Aspen Times Weekly: North Face ‘Urban’ Backpack |

Aspen Times Weekly: North Face ‘Urban’ Backpack

by Stephen Regenold

This is not your average backpack. Pop-open pockets, protective compartments made for electronics and slick “ejector tabs” that remove media devices come standard on this futuristic pack from The North Face.

I initially saw the stealthy Access Pack earlier this year at a trade show. A company rep called it the brand’s “urban play,” and she invited me to crack it open to look inside.

The North Face is targeting ease of use with this backpack, which was designed for students and professionals overrun with electronics, cords and office gear.

In addition to a nice fit (and a sleek look), the pack stands out for its uber-organizational facets. The most intriguing is something the company calls “ejector handles” that, when pulled, lift your devices out of the snug compartments like they’re on springs.

I tried it out at the trade show then in the real world while bike commuting this spring. A nested iPhone literally popped up from its ensconced pocket when I pulled the tab. The ejector system works with nylon pulls and slack fabric in pockets, all neatly stitched and concealed.

Another cool touch, the main compartment opens in a clamshell-like fashion. You hit a button and it pops open the front lid, giving quick access to everything inside.
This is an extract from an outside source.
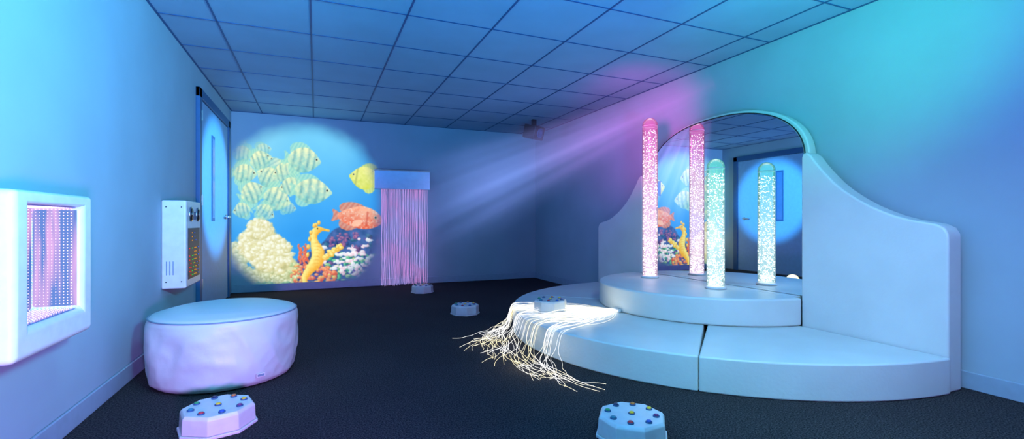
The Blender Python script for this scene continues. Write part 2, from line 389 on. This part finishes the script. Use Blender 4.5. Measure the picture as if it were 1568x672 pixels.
# ---------------- fibre optic curtain ----------------
fc=empty('fibre_optic_curtain')
M_can=pmat('frosted_mirror_canopy',(.72,.78,.95,1),.22,.75)
box('canopy_box',(.76,6.83,1.41),(1.55,7.085,1.67),M_can,fc,.004,2)
box('canopy_top_plate',(.755,6.825,1.67),(1.555,7.085,1.682),M_plast,fc,.003)
paths=[]
for i in range(84):
    xx=.86+.66*(i+random.uniform(-.4,.4))/83; yy=random.uniform(6.87,6.97); p=[(xx,yy,1.41)]
    ph=random.random()*6; am=random.uniform(.002,.009); end=random.uniform(.008,.05)
    for k in range(1,9):
        u=k/8; p.append((xx+am*math.sin(ph+u*5)+.01*random.uniform(-1,1)*u,yy+am*math.cos(ph+u*4),1.41*(1-u)+end*u))
    paths.append(p)
strands('curtain_fibres',paths,.0013,emat('fibre_glow_pink',srgb('#e6a0f0'),srgb('#c4b0ff'),3,1.15),fc)

# ---------------- ceiling speaker ----------------
sp=empty('ceiling_speaker')
o=box('cabinet',(-.12,-.10,-.10),(.12,.10,.09),M_dark,sp,.012); o.location=(2.87,6.04,2.22); o.rotation_euler=(.25,0,.5)
box('bracket',(2.84,6.02,2.27),(2.90,6.06,2.40),M_dark,sp)
o=lathe('cone',[(.001,0),(.07,0),(.07,.006),(.03,-.004),(.001,-.004)],M_frame,sp,24); o.rotation_euler=(math.pi/2+.25,0,.5); o.location=(2.92,5.945,2.19)

# ---------------- projected aquarium picture (painted procedurally into a colour attribute) ----------------
rng=np.random.RandomState(5)
us=np.arange(355.2,606,.5); vs=np.arange(180,446,.5); V0=180; UU,VV=np.meshgrid(us,vs); Hh,Ww=UU.shape
def hx(h): h=h.lstrip('#'); return np.array([int(h[i:i+2],16)/255 for i in (0,2,4)])
_tab=rng.rand(16,64,64)
def vn(u,v,sc,seed=0):
    out=0;amp=1;tot=0
    for o_ in range(3):
        x=u/sc*2**o_+seed*7.3; y=v/sc*2**o_+seed*3.1; xi=np.floor(x).astype(int); yi=np.floor(y).astype(int); fx=x-xi; fy=y-yi
        fx=fx*fx*(3-2*fx); fy=fy*fy*(3-2*fy); T=_tab[(seed+o_)%16]
        a=T[yi%64,xi%64];b=T[yi%64,(xi+1)%64];c=T[(yi+1)%64,xi%64];d_=T[(yi+1)%64,(xi+1)%64]
        out=out+amp*((a*(1-fx)+b*fx)*(1-fy)+(c*(1-fx)+d_*fx)*fy); tot+=amp; amp*=.5
    return out/tot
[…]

A lightweight steel frame offers the pack structure. It is significantly padded, absorbing body blows in a busy subway car or a minor tumble off a table. A chest strap cinches it close for bike commutes.

Built for the laptop-toting student or urban worker, the pack is stocked with protective, fleece-lined pockets made for laptops, phones and tablets. There are pockets for pens, glasses, headphones, books, chargers and other cords.

The 22-liter Access Pack is made of weather-resistant nylon material and features water-resistant zippers. It comes to market this month for $235. Try one on if you’re an urban dweller looking for the ultimate in organization on the go.